Wednesday, May 14, 2003

- I imagine that the future will be different from the present.

- On the way into work today, I realized that Winona Ryder has got to be one shallow girl.

- Just a few moments ago, someone referred to me as "cocoa puffs." As in: what's up, cocoa puffs? Now, I am completely uncertain whether that nickname was meant as a compliment or not. Do I resemble a cocoa puff at all? Why not a Rice Krispie? I'm white, weak, but slightly crunchy.

The Postal Service
-Give Up-

I can't remember the last time I danced and cried at the same time. Not to say that that has actually ever happened or could ever happen--and have you seen me dance? But if there ever was an album that could put you in such a mood, it is the Postal Service's new album, Give Up.

The music produced on this record is being referred to as "emotronica," a combination of emo; the musical equivalent of the heart worn out on the sleeve of a tight thrift shop shirt, and electronica; music that tries to be more "sophisticated" than typical dance music. It's the sound of an ectasy-ridden CentroFly Saturday night after it went to Harvard.

What makes this collection of 11 songs so much more accomplished than most great records is that the Postal Service is a side project. This is what these guys do in their down-time. Ben Gibbard of Death Cab For Cutie (weird name, accessible songs) teamed up with ethereal laptop DJ, Jimmy Tomborello, to create products of poignancy, all made with the cold, emotionless instruments of technology.

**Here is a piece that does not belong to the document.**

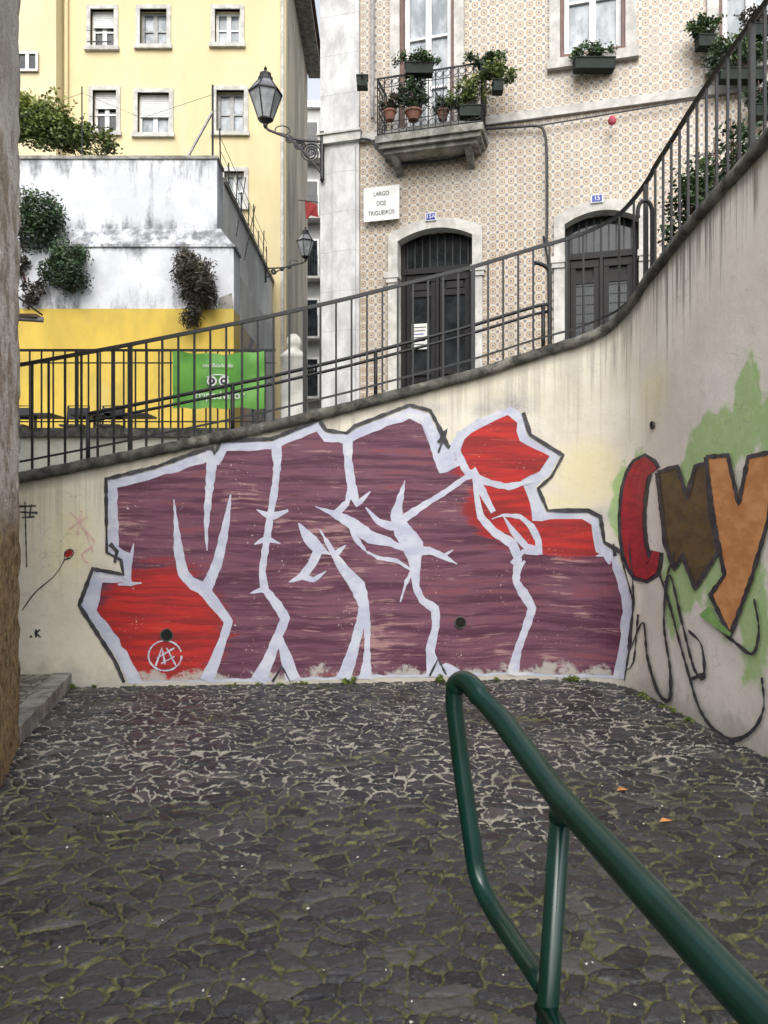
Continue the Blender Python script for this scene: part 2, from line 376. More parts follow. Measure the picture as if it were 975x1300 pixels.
# ---------------------------------------------------------------- retaining wall path
ctrl=[(-7,6.25),(-3.0,6.55),(0,6.78),(1.2,6.90),(1.6,6.90),(1.93,6.78),(2.1,6.52),(2.16,6.15),(2.22,5.5),(2.32,4.68),(2.45,3.5),(2.62,1.8),(2.75,.5)]
path=np.array(catm(ctrl,n=24)); seg=np.diff(path,axis=0); S=np.concatenate([[0],np.cumsum(np.linalg.norm(seg,axis=1))])
tan=np.gradient(path,axis=0); tan/=np.linalg.norm(tan,axis=1)[:,None]; nrm=np.stack([tan[:,1],-tan[:,0]],1)
ratio=path[:,0]/path[:,1]
def WS(px,py):
    r=(px-CX)/F; s=np.interp(r,ratio,S); y=np.interp(s,S,path[:,1]); return float(s),float(CH+(CY-py)/F*y)
def WP(s,z,off=0.):
    x=np.interp(s,S,path[:,0]);y=np.interp(s,S,path[:,1]);nx=np.interp(s,S,nrm[:,0]);ny=np.interp(s,S,nrm[:,1])
    return (float(x+nx*off),float(y+ny*off),float(z))
top_px=[(22,600),(150,575),(270,550),(340,535),(440,511),(520,490),(600,469),(690,440),(740,425),(775,408),(800,382),(820,352),(860,300),(915,235),(975,168)]
tp=[WS(*p) for p in top_px]
ts=[0]+[t[0] for t in tp]+[S[-1]]; tz=[tp[0][1]-.15*(tp[0][0])]+[t[1] for t in tp]+[tp[-1][1]+.3*(S[-1]-tp[-1][0])]
tz[0]=max(tz[0],.9)
def ZT(s): return float(np.interp(s,ts,tz))

wall=empty('retaining_wall')
ns=420; nz=110; ss=np.linspace(0,S[-1],ns)
V=[];D=[];G=[];Y=[];Mi=[];R=[]
def blobs(lst): return [(*WS(x,y),rx/F*6.2,ry/F*6.2,a) for x,y,rx,ry,a in lst]
greens=blobs([(948,520,24,62,1.2),(912,560,60,34,1.2),(880,600,30,40,1.1),(790,640,22,70,1.),(812,600,20,30,.9),(868,730,55,50,1.1),(958,790,30,70,1.),(925,700,60,80,1.1),(985,560,40,60,.9),(855,760,30,50,.9)])
yels=blobs([(750,600,60,60,.9),(830,500,60,60,.7),(90,690,50,90,.7),(60,640,60,50,.5),(500,560,120,30,.3),(720,640,60,30,.7)])
mist=blobs([(650,513,32,15,1.),(615,520,20,12,.8),(545,518,24,11,.8),(680,560,16,22,.5),(765,655,18,14,.6),(130,725,12,12,.4),(930,925,40,14,.4),(850,890,12,12,.4),(800,700,8,40,.4)])
def ev(bl,s,z):
    v=0
    for bs,bz,rx,rz,a in bl: v=max(v,a*math.exp(-(((s-bs)/rx)**2+((z-bz)/rz)**2)))
    return v
sR=WS(800,600)[0]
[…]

The first single, the retro sounding song, "Such Great Heights" would have been the biggest hit had it still been 1986. The duet, "Nothing Better" with Jenny Lewis of Rilo Kiley, is the Human League's "Don't You Want Me" of our day. Song after song, the album has the consistent sound of nostalgia and futurism, living in tight harmony. And mind you, the nostalgia is neither ironic nor winking, it's real like braces in elementary school. Like Members Only wind breakers, when you didn't think it was cool to wear them. And the futuristic aspect never overwhelms or challenges. It's a promising future, where everyone flies, food comes in a pill; not like all the futures you saw in the Schwarzenegger movies.
Give Up is a seriously brilliant accomplishment. Pick it up. Put it on. And dance through the tears. Just like Molly Ringwald did.